# Data excerpt:
══════
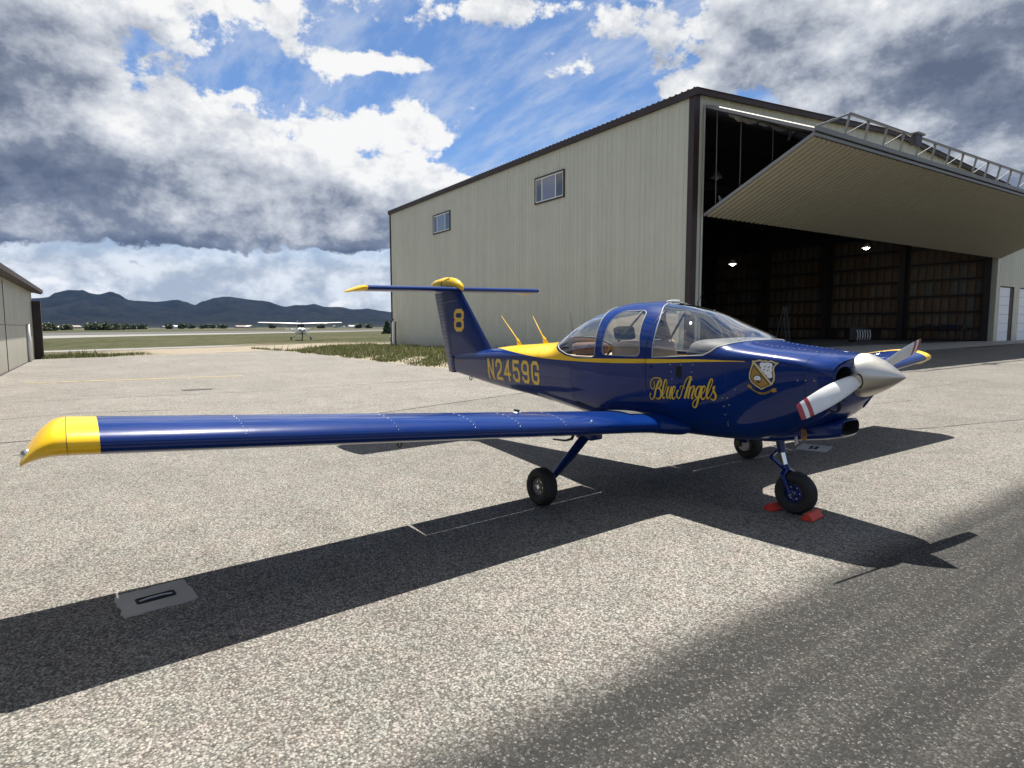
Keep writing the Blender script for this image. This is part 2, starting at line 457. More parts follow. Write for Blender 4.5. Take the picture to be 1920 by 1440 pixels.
def ground_mats():
    def start(name):
        m = bpy.data.materials.new(name); m.use_nodes = True
        t = NT(m.node_tree); b = m.node_tree.nodes['Principled BSDF']
        return m, t, b, t.n('ShaderNodeNewGeometry').outputs['Position']
    def asphalt(name, tone, seal):
        m, t, b, P = start(name)
        x, y, z = t.sep(P)
        vo = t.n('ShaderNodeTexVoronoi'); t.set(vo, 'Vector', P); t.set(vo, 'Scale', 88.)
        v2 = t.n('ShaderNodeTexVoronoi'); t.set(v2, 'Vector', P); t.set(v2, 'Scale', 200.)
        s1 = t.sep(vo.outputs['Color'])[0]; s2 = t.sep(v2.outputs['Color'])[1]
        st = t.m('ADD', t.m('MULTIPLY', s1, .62), t.m('MULTIPLY', s2, .38))
        big = t.noise(P, .35, 5., .6); mid = t.noise(P, 2.2, 6., .65); mott = t.noise(P, 17., 4., .6)
        v = t.mr(st, .15, .90, .50, 1.52)
        v = t.m('MULTIPLY', v, t.m('MULTIPLY', t.mr(mott, .25, .75, .94, 1.06), t.mr(t.noise(P, 46., 2., .7), .25, .75, .84, 1.16)))
        v = t.m('MULTIPLY', v, t.mr(mid, .25, .75, .88, 1.11))
        v = t.m('MULTIPLY', v, t.mr(big, .3, .7, .90, 1.09))
        # pits between the stones
        v = t.m('MULTIPLY', v, t.mr(vo.outputs['Distance'], .32, .72, 1., .52))
        warm = t.mix(t.mr(t.noise(P, 4.1, 4., .6), .40, .62), (tone[0]*.985, tone[1]*1.0, tone[2]*.985), (tone[0]*1.035, tone[1]*.985, tone[2]*.98))
        stone = t.mix(t.mr(t.sep(v2.outputs['Color'])[2], .75, .95), warm, (tone[0]*1.12, tone[1]*.96, tone[2]*.84))
        c = t.vm('MULTIPLY', stone, t.comb(v, v, v))
        # faint long stains along the direction of traffic
        stn = t.noise(t.vm('MULTIPLY', P, (.35, 2.2, 1.)), .6, 6., .65)
        c = t.mix(t.mr(stn, .60, .80, 0., .20), c, (tone[0]*.45, tone[1]*.45, tone[2]*.45))
        vd = t.n('ShaderNodeTexVoronoi'); t.set(vd, 'Vector', P); t.set(vd, 'Scale', .9)
        sz = t.m('MULTIPLY', t.m('POWER', t.sep(vd.outputs['Color'])[0], 5.), .10)
        spot = t.mr(t.m('ADD', vd.outputs['Distance'], t.m('MULTIPLY', t.m('SUBTRACT', mott, .5), .05)), t.m('MULTIPLY', sz, .4), t.m('ADD', sz, .004), .55, 0.)
        c = t.mix(spot, c, (tone[0]*.28, tone[1]*.27, tone[2]*.26))
        if seal:
            # worn seal coat over the strip nearest the camera, its edge sprayed and soft
            wob = t.m('ADD', t.m('MULTIPLY', t.m('SUBTRACT', t.noise(P, 1.1, 5., .7), .5), .22), t.m('MULTIPLY', t.m('SUBTRACT', mott, .5), .22))
            k = t.mr(t.m('ADD', x, wob), .62, 1.02)
            worn = t.m('MULTIPLY', k, t.mr(st, .72, .95, 1., .55))
            band = t.mr(t.noise(t.vm('MULTIPLY', P, (6., .22, 1.)), 1.0, 4., .6), .30, .62, .84, 1.)
            c = t.mix(t.m('MULTIPLY', worn, t.m('MULTIPLY', band, .97)), c, (.022, .0218, .021))
        t.set(b, 'Base Color', c)
        t.set(b, 'Roughness', t.mr(st, .2, .9, .9, .55)); b.inputs['Specular IOR Level'].default_value = .12
        bn = t.n('ShaderNodeBump'); t.set(bn, 'Strength', .55); t.set(bn, 'Distance', .006)
        t.set(bn, 'Height', t.m('ADD', t.m('MULTIPLY', vo.outputs['Distance'], -1.), t.m('MULTIPLY', s1, .5)))
        t.set(b, 'Normal', bn.outputs[0])
        return m
    A = asphalt('worn_asphalt', (.196, .190, .173), True)
    B = asphalt('bleached_asphalt', (.215, .207, .188), False)
    # open ground: dry grass, green patches, pale gravel
    m, t, b, P = start('field_ground')
    x, y, z = t.sep(P)
    n1 = t.noise(P, .05, 6., .6); n2 = t.noise(P, .6, 6., .65); n3 = t.noise(P, 9., 5., .7)
    green = t.mix(t.mr(n2, .3, .7), (.022, .029, .009), (.042, .048, .016))
    dry = t.mix(t.mr(n3, .3, .7), (.045, .044, .022), (.085, .074, .042))
    c = t.mix(t.mr(t.m('ADD', t.m('MULTIPLY', n1, .5), t.m('MULTIPLY', n2, .5)), .42, .60), green, dry)
    grav = t.mix(t.mr(n3, .3, .7), (.17, .145, .108), (.28, .24, .185))
    wob = t.m('MULTIPLY', t.m('SUBTRACT', t.noise(P, .14, 5., .6), .5), 26.)
    gx = t.m('ADD', x, wob)
    g1 = t.m('MULTIPLY', t.mr(gx, -74., -60.), t.mr(t.m('ADD', y, t.m('MULTIPLY', wob, .5)), -9., 1.))
    g1 = t.m('MULTIPLY', g1, t.mr(y, 16., 26., 1., 0.))
    c = t.mix(t.m('MULTIPLY', g1, t.mr(n2, .25, .45)), c, grav)
    far = t.mr(x, -330., -900.)
    c = t.mix(t.m('MULTIPLY', far, .8), c, t.mix(t.mr(t.noise(t.vm('MULTIPLY', P, (.25, 1, 1)), .012, 5., .6), .35, .65), (.050, .052, .030), (.085, .08, .05)))
    t.set(b, 'Base Color', c); t.set(b, 'Roughness', .95); b.inputs['Specular IOR Level'].default_value = .1
    bn = t.n('ShaderNodeBump'); t.set(bn, 'Strength', .7); t.set(bn, 'Distance', .06); t.set(bn, 'Height', n3); t.set(b, 'Normal', bn.outputs[0])
    return A, B, m
ASPH, ASPHB, FIELD = ground_mats()
TAXI = mat('taxiway_asphalt', (.16, .155, .145), .9, var=.15, vscale=.3)
RUNW = mat('runway_asphalt', (.050, .050, .050), .9, var=.15, vscale=.05)
RUNC = mat('pale_taxiway', (.17, .165, .15), .9, var=.12, vscale=.05)
CRACK = mat('crack_filler', (.030, .028, .026), .8, var=.3, vscale=8.)
LINE = mat('faded_yellow_line', (.42, .33, .13), .8, var=.2, vscale=10.)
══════
Pictures in the data above should not be copied; transcribe everything else exactly.

# Task result:
Keep writing the Blender script for this image. This is part 2, starting at line 457. More parts follow. Write for Blender 4.5. Take the picture to be 1920 by 1440 pixels.
def ground_mats():
    def start(name):
        m = bpy.data.materials.new(name); m.use_nodes = True
        t = NT(m.node_tree); b = m.node_tree.nodes['Principled BSDF']
        return m, t, b, t.n('ShaderNodeNewGeometry').outputs['Position']
    def asphalt(name, tone, seal):
        m, t, b, P = start(name)
        x, y, z = t.sep(P)
        vo = t.n('ShaderNodeTexVoronoi'); t.set(vo, 'Vector', P); t.set(vo, 'Scale', 88.)
        v2 = t.n('ShaderNodeTexVoronoi'); t.set(v2, 'Vector', P); t.set(v2, 'Scale', 200.)
        s1 = t.sep(vo.outputs['Color'])[0]; s2 = t.sep(v2.outputs['Color'])[1]
        st = t.m('ADD', t.m('MULTIPLY', s1, .62), t.m('MULTIPLY', s2, .38))
        big = t.noise(P, .35, 5., .6); mid = t.noise(P, 2.2, 6., .65); mott = t.noise(P, 17., 4., .6)
        v = t.mr(st, .15, .90, .50, 1.52)
        v = t.m('MULTIPLY', v, t.m('MULTIPLY', t.mr(mott, .25, .75, .94, 1.06), t.mr(t.noise(P, 46., 2., .7), .25, .75, .84, 1.16)))
        v = t.m('MULTIPLY', v, t.mr(mid, .25, .75, .88, 1.11))
        v = t.m('MULTIPLY', v, t.mr(big, .3, .7, .90, 1.09))
        # pits between the stones
        v = t.m('MULTIPLY', v, t.mr(vo.outputs['Distance'], .32, .72, 1., .52))
        warm = t.mix(t.mr(t.noise(P, 4.1, 4., .6), .40, .62), (tone[0]*.985, tone[1]*1.0, tone[2]*.985), (tone[0]*1.035, tone[1]*.985, tone[2]*.98))
        stone = t.mix(t.mr(t.sep(v2.outputs['Color'])[2], .75, .95), warm, (tone[0]*1.12, tone[1]*.96, tone[2]*.84))
        c = t.vm('MULTIPLY', stone, t.comb(v, v, v))
        # faint long stains along the direction of traffic
        stn = t.noise(t.vm('MULTIPLY', P, (.35, 2.2, 1.)), .6, 6., .65)
        c = t.mix(t.mr(stn, .60, .80, 0., .20), c, (tone[0]*.45, tone[1]*.45, tone[2]*.45))
        vd = t.n('ShaderNodeTexVoronoi'); t.set(vd, 'Vector', P); t.set(vd, 'Scale', .9)
        sz = t.m('MULTIPLY', t.m('POWER', t.sep(vd.outputs['Color'])[0], 5.), .10)
        spot = t.mr(t.m('ADD', vd.outputs['Distance'], t.m('MULTIPLY', t.m('SUBTRACT', mott, .5), .05)), t.m('MULTIPLY', sz, .4), t.m('ADD', sz, .004), .55, 0.)
        c = t.mix(spot, c, (tone[0]*.28, tone[1]*.27, tone[2]*.26))
        if seal:
            # worn seal coat over the strip nearest the camera, its edge sprayed and soft
            wob = t.m('ADD', t.m('MULTIPLY', t.m('SUBTRACT', t.noise(P, 1.1, 5., .7), .5), .22), t.m('MULTIPLY', t.m('SUBTRACT', mott, .5), .22))
            k = t.mr(t.m('ADD', x, wob), .62, 1.02)
            worn = t.m('MULTIPLY', k, t.mr(st, .72, .95, 1., .55))
            band = t.mr(t.noise(t.vm('MULTIPLY', P, (6., .22, 1.)), 1.0, 4., .6), .30, .62, .84, 1.)
            c = t.mix(t.m('MULTIPLY', worn, t.m('MULTIPLY', band, .97)), c, (.022, .0218, .021))
        t.set(b, 'Base Color', c)
        t.set(b, 'Roughness', t.mr(st, .2, .9, .9, .55)); b.inputs['Specular IOR Level'].default_value = .12
        bn = t.n('ShaderNodeBump'); t.set(bn, 'Strength', .55); t.set(bn, 'Distance', .006)
        t.set(bn, 'Height', t.m('ADD', t.m('MULTIPLY', vo.outputs['Distance'], -1.), t.m('MULTIPLY', s1, .5)))
        t.set(b, 'Normal', bn.outputs[0])
        return m
    A = asphalt('worn_asphalt', (.196, .190, .173), True)
    B = asphalt('bleached_asphalt', (.215, .207, .188), False)
    # open ground: dry grass, green patches, pale gravel
    m, t, b, P = start('field_ground')
    x, y, z = t.sep(P)
    n1 = t.noise(P, .05, 6., .6); n2 = t.noise(P, .6, 6., .65); n3 = t.noise(P, 9., 5., .7)
    green = t.mix(t.mr(n2, .3, .7), (.022, .029, .009), (.042, .048, .016))
    dry = t.mix(t.mr(n3, .3, .7), (.045, .044, .022), (.085, .074, .042))
    c = t.mix(t.mr(t.m('ADD', t.m('MULTIPLY', n1, .5), t.m('MULTIPLY', n2, .5)), .42, .60), green, dry)
    grav = t.mix(t.mr(n3, .3, .7), (.17, .145, .108), (.28, .24, .185))
    wob = t.m('MULTIPLY', t.m('SUBTRACT', t.noise(P, .14, 5., .6), .5), 26.)
    gx = t.m('ADD', x, wob)
    g1 = t.m('MULTIPLY', t.mr(gx, -74., -60.), t.mr(t.m('ADD', y, t.m('MULTIPLY', wob, .5)), -9., 1.))
    g1 = t.m('MULTIPLY', g1, t.mr(y, 16., 26., 1., 0.))
    c = t.mix(t.m('MULTIPLY', g1, t.mr(n2, .25, .45)), c, grav)
    far = t.mr(x, -330., -900.)
    c = t.mix(t.m('MULTIPLY', far, .8), c, t.mix(t.mr(t.noise(t.vm('MULTIPLY', P, (.25, 1, 1)), .012, 5., .6), .35, .65), (.050, .052, .030), (.085, .08, .05)))
    t.set(b, 'Base Color', c); t.set(b, 'Roughness', .95); b.inputs['Specular IOR Level'].default_value = .1
    bn = t.n('ShaderNodeBump'); t.set(bn, 'Strength', .7); t.set(bn, 'Distance', .06); t.set(bn, 'Height', n3); t.set(b, 'Normal', bn.outputs[0])
    return A, B, m
ASPH, ASPHB, FIELD = ground_mats()
TAXI = mat('taxiway_asphalt', (.16, .155, .145), .9, var=.15, vscale=.3)
RUNW = mat('runway_asphalt', (.050, .050, .050), .9, var=.15, vscale=.05)
RUNC = mat('pale_taxiway', (.17, .165, .15), .9, var=.12, vscale=.05)
CRACK = mat('crack_filler', (.030, .028, .026), .8, var=.3, vscale=8.)
LINE = mat('faded_yellow_line', (.42, .33, .13), .8, var=.2, vscale=10.)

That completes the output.